Cell-Phone Service Surprises & Portion Sizes
For the past 10 years I've expected three constants when visiting the U.S.: friendly people, large portions of food and bad cell-phone coverage.
Fri, May 15, 2009
IDG News Service — For the past 10 years I've expected three constants when visiting the U.S.: friendly people, large portions of food and bad cell-phone coverage.
America's poor cell-phone networks have been a source of frustration and puzzlement for years -- how can such a technologically advanced country end up with "service" that routinely garbles messages and drops calls?
The service problems are highlighted in carrier advertisements, which often trumpet -- at the expense of service offerings -- attractions such as "fewest dropped calls." It has always struck me as strange that they would try to sell their services with the message that they'll mess up those services less than the competition.
In Japan, where I live, I've never seen a TV commercial boasting of fewest dropped calls because those are not a problem. And globally scattered colleagues say it's the same where they live. In my experience, even developing countries in Asia have vastly fewer problems than what I'd come to expect on my visits to the U.S.
What gives with that?
Ironically, America's advanced wireline network is partly to blame, says analyst Jeff Kagan.
"Historically, the U.S. has always had the best telephone service," he said. Back in the days of the wireline monopoly there were few complaints, calls connected quickly and service was available cheaply, says Kagan.
Indeed, as a teenager growing up in the U.K. and getting my impressions of America from TV, I came to envy the telephone lines that U.S. teens all apparently had in their bedrooms. But what I envied most was that local calls were free. The U.K. phone monopoly was run by the post office back then, and I remember trying to make calls sometimes and being told by a recorded message to try again because all lines to another part of the country were engaged.
In other countries, fixed lines were less common or were too expensive, so cellular played a more important role than in the U.S.
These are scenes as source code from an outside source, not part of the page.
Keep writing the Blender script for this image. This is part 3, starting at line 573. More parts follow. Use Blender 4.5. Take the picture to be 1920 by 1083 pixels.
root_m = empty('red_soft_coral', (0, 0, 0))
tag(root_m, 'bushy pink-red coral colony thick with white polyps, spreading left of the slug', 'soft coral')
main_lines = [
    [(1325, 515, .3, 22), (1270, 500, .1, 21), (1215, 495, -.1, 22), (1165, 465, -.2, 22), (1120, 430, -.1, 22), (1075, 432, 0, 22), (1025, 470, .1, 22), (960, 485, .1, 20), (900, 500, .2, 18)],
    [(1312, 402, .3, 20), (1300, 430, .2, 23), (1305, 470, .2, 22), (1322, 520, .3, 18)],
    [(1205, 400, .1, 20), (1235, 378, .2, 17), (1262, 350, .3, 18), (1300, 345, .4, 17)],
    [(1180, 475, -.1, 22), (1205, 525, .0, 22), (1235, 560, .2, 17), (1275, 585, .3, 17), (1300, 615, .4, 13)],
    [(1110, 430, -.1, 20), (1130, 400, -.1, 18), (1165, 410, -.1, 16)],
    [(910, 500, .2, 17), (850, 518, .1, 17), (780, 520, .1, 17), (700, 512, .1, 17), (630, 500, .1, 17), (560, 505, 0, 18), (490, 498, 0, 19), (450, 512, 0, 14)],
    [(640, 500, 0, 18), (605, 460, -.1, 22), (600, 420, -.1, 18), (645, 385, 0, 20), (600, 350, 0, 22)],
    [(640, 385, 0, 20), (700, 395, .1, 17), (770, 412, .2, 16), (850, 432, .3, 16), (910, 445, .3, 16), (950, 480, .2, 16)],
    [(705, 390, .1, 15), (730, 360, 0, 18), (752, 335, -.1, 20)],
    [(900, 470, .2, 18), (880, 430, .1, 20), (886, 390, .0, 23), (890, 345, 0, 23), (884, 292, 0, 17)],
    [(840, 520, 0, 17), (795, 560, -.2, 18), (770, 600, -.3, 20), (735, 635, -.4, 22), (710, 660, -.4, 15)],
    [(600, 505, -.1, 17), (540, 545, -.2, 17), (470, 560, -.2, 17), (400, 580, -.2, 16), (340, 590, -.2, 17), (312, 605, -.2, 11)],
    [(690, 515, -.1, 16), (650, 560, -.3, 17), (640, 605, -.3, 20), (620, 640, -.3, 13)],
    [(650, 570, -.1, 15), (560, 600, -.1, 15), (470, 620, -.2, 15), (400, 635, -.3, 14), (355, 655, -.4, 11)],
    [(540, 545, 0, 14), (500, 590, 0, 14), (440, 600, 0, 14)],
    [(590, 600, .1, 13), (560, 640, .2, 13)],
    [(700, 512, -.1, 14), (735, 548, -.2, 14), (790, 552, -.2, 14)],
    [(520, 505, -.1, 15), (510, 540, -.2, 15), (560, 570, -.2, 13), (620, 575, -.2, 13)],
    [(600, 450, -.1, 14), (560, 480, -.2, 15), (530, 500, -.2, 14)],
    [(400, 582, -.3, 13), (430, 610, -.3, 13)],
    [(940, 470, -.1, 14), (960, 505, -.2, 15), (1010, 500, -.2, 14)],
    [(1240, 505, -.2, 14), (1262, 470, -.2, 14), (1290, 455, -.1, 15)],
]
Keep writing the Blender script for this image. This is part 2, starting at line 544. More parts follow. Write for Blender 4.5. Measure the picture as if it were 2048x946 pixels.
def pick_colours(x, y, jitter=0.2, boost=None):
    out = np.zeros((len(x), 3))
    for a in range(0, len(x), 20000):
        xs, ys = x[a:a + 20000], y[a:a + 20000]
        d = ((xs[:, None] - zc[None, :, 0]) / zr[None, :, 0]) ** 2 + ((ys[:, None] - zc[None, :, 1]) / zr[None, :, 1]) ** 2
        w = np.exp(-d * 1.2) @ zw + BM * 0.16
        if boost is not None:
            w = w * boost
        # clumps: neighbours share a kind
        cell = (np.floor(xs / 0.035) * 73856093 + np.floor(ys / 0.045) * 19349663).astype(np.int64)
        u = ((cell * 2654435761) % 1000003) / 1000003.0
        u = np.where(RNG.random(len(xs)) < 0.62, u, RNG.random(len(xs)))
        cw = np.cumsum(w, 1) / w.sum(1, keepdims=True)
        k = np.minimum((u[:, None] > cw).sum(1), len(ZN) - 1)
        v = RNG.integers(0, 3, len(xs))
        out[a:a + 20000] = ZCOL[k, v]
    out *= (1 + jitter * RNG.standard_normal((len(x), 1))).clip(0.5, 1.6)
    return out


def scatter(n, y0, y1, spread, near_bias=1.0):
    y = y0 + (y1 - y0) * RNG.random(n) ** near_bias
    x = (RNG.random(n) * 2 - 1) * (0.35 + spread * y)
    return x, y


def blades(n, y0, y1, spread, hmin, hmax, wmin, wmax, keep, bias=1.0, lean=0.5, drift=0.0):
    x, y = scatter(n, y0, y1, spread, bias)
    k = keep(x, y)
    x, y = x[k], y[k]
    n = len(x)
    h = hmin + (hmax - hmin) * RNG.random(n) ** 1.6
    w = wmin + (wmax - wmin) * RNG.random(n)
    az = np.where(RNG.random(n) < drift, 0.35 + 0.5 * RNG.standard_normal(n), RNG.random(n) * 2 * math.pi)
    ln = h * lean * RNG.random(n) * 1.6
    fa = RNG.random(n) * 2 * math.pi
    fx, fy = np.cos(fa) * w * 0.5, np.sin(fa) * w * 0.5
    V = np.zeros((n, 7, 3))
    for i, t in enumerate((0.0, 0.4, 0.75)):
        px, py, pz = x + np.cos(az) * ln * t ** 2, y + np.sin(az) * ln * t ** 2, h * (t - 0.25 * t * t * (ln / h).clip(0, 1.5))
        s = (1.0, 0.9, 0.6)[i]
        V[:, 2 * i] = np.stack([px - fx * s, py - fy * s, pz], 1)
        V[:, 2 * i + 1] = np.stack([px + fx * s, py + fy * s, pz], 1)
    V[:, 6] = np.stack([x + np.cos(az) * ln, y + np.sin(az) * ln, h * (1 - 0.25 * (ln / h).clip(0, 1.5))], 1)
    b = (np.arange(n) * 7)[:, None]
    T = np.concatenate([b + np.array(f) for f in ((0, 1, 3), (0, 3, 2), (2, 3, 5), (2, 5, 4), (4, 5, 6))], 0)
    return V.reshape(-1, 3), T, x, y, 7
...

The use of different technologies is another reason that U.S. cellular service isn't on par with other countries. CDMA (code division multiple access), GSM (global system for mobile communications) and W-CDMA (wideband code division multiple access) are all used and they operate in different frequency bands, so phones are less common that switch networks when the service provider's signal drops. Reliance on a single technology in many other countries means that smaller networks can often fill in the gaps with coverage from a larger partner.